In the episode, which aired Wednesday, a judge who is overseeing a case against a group of men described as "ultra-conservatives" who are charged with stockpiling military-grade weapons is shot dead in her home. Soon thereafter, an appellate judge is shot in public.
Detective Alex Eames (played by Kathryn Erbe): Looks like the same shooters. CSU found the slug in a post, matched it to the one that killed Judge Barton. Maybe we should put out an APB for somebody in a Tom DeLay T-shirt.
In his letter, DeLay wrote, "I can only assume last night's slur was in response to comments I have made in the past about the need for Congress to closely monitor the federal judiciary, as prescribed in our constitutional system of checks and balances."
Last month, DeLay said he planned to ask the Judiciary Committee to examine the "failure" of the state and federal courts to protect Terri Schiavo, who died 13 days after a court ordered removal of her feeding tube, and issued a statement saying "the time will come for the men responsible for this to answer for their behavior." In front of TV cameras he said he wanted to "look at an arrogant, out-of-control, unaccountable judiciary that thumbed their nose at Congress and the president."
Some perceived the comments as threatening, and Sen. Edward M. Kennedy (D-Mass.) said that "at a time when emotions are running high, Mr. DeLay needs to make clear that he is not advocating violence against anyone."
The congressman said in his letter to Zucker that he has "explained all such comments -- even those inartfully made and taken out of context" and that when "a responsible journalist like [Fox News Channel's] Brit Hume made an inquiry into such comments, he quickly understood them to be limited to Congress's oversight responsibilities and nothing more."
He accuses "Law & Order" of equating "legitimate constitutional inquiry into the role of our courts with a threat of violence against our judges" and says that "is to equate the First Amendment with terrorism."
Series creator Dick Wolf responded in a statement:
"Up until today, it was my impression that all of our viewers understood that these shows are works of fiction, as is stated in each episode.
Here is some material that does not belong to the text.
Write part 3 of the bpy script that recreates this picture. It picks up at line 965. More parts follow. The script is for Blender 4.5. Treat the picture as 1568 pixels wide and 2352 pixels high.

But I do congratulate Congressman DeLay for switching the spotlight from his own problems to an episode of a TV show."
(Wolf is, no doubt, referring to the fact that DeLay has been under the gun for alleged ethics issues involving overseas travel, his dealings with lobbyists and fundraising.)
NBC also weighed in, but it was Entertainment chief Kevin Reilly, not Zucker:
"The script line involved an exasperated detective, bedeviled by a lack of clues, making a sarcastic comment about the futility of looking for a suspect when no specific description existed," Reilly said in a statement.
"This isolated piece of gritty cop talk was neither a political comment, nor an accusation," he continued, adding that it is not unusual for one of the "Law & Order" shows to mention real names.